Daniel Santiago Salguero is a Colombian artist whose work spans various media, including performance art and photography. He earned his B.F.A. in Audio-Visual Media and Photography in 2006 from Politécnico Grancolombiano in Bogotá. He completed an M.A. in Performance Art (Artes Vivas) at Universidad Nacional de Colombia in 2014. Salguero’s art has been exhibited at notable venues such as the Jewish Museum in New York City and the 9th Mercosur Biennale in Brazil.
Daniel has also contributed to innovative projects like “About the Error,” a curatorial research initiative on contemporary Colombian art and literature. This project was showcased in multiple cities and culminated in a meticulously crafted book featuring specially commissioned posters and texts. He engaged in a significant two-year collaboration with a Dutch artist, exploring photography’s role in shaping historical memory. In 2016, he participated in Proximidades/Distancias, Prácticas escénicas contemporáneas en España y Latinoamérica at NYU, where he presented his theater-performance piece, Fuentes-Puentes. His 2018 residency at Flora Ars + Natura Art residency, supported by a grant, led to the development of several projects, including Luciérnagas. This six-month workshop provided a free, publicly accessible program for HIV-positive individuals interested in research and social art practice, reflecting Salguero’s commitment to merging conceptual theory with performance and political issues.
Daniel’s art frequently addresses health rights and LGBTQI+ issues, areas he has openly engaged with since the early stages of his career. Currently based in Bogotá, he has been leading the photography courses at El Bosque University’s Fine Arts program since 2023. As a father of two, Salguero incorporates his experiences as a gay father into his artistic practice, documenting and archiving his journey’s personal and social aspects.
For more information about his work, visit here.
Spoken Portrait Column
In this series of interviews, Daniel Santiago Salguero goes beyond capturing visual portraits to focus on creating meaningful encounters with other artists. The column delves into how artists narrate themselves, questioning the often-passive role they play in their own stories, where others are the ones who interpret and define them.
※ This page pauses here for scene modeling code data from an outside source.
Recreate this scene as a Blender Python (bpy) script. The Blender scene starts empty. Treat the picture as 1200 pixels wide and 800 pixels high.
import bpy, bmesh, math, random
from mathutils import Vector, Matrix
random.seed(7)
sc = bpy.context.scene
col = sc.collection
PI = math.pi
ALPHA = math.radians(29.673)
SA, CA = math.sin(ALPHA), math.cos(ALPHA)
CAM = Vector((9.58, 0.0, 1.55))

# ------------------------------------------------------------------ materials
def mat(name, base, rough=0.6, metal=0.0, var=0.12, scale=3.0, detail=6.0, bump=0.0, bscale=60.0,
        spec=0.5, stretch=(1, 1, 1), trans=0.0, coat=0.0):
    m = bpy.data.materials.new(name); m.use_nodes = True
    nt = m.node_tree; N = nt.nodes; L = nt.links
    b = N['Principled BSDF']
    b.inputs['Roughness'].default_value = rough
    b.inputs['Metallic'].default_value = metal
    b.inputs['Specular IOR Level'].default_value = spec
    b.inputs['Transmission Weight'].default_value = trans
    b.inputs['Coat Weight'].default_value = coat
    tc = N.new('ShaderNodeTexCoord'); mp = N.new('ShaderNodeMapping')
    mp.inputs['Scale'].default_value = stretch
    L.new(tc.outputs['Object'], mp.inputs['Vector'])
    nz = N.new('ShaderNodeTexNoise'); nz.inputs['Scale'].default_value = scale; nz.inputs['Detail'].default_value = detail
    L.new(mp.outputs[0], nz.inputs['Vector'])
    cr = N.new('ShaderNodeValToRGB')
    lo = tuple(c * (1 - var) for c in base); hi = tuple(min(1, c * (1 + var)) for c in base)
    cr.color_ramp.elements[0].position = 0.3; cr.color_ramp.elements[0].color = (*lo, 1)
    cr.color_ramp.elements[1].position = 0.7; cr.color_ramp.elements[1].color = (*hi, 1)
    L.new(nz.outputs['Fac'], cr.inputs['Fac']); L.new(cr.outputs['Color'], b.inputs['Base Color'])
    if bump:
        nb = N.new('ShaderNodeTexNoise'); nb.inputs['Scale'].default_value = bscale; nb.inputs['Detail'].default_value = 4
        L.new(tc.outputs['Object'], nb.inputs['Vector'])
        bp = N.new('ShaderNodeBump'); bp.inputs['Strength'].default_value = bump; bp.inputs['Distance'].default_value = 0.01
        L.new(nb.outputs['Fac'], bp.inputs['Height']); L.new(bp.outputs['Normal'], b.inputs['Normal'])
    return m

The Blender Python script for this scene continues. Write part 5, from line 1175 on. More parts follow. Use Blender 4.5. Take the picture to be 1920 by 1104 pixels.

In a contemporary world filled with tools for self-narration and self-representation, Daniel Santiago Salguero proposes an innovative approach: a horizontal dialogue. This conversation, framed from a gender perspective, not only reveals the voices of the interviewed artists but also offers an intimate and enriching view of their identities and creative processes, connecting the personal with the collective and the social structure.